The required output consists solely of the lines from the top of the listing through the line containing "SC = bpy.context.scene", transcribed exactly.

== == ==

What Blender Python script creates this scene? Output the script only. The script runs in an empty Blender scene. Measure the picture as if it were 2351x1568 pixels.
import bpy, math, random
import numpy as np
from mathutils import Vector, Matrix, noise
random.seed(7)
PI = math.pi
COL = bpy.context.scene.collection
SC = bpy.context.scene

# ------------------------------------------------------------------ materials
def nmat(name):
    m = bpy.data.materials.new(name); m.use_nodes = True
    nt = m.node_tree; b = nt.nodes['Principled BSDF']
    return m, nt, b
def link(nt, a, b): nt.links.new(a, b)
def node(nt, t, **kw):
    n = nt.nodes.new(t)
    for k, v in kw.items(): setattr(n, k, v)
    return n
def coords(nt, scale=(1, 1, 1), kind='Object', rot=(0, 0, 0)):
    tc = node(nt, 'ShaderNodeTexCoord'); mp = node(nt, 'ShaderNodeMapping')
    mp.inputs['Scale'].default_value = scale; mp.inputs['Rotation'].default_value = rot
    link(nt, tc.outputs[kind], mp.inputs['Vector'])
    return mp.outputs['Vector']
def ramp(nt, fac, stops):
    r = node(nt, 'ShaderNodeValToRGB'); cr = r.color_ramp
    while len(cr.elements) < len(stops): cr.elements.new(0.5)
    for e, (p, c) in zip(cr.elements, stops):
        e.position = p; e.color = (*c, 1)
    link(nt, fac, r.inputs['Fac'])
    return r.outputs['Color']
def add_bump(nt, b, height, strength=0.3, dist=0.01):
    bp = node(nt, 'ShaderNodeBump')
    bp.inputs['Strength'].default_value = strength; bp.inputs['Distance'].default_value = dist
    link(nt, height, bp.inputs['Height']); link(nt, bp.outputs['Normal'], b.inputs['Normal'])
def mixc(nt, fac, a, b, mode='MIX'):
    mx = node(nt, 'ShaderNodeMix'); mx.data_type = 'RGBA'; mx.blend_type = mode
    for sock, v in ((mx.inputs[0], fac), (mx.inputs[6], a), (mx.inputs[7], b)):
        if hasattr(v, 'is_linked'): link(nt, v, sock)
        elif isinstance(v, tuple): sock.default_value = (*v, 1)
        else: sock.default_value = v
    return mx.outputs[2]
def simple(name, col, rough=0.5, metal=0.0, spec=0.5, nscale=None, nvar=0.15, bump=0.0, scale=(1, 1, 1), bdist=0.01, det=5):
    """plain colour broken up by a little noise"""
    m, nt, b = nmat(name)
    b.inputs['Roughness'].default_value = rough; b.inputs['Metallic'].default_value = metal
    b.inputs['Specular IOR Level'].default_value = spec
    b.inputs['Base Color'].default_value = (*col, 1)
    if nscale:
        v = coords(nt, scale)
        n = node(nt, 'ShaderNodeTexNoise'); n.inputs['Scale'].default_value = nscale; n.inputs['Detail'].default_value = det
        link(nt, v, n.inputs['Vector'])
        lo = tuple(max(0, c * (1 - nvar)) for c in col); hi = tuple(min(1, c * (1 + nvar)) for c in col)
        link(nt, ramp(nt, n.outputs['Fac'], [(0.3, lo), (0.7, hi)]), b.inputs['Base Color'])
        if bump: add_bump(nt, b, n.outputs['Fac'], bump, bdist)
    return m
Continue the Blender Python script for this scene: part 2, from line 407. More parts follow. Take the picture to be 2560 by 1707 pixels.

== == ==

## Result of the exercise:
What Blender Python script creates this scene? Output the script only. The script runs in an empty Blender scene. Measure the picture as if it were 2351x1568 pixels.
import bpy, math, random
import numpy as np
from mathutils import Vector, Matrix, noise
random.seed(7)
PI = math.pi
COL = bpy.context.scene.collection
SC = bpy.context.scene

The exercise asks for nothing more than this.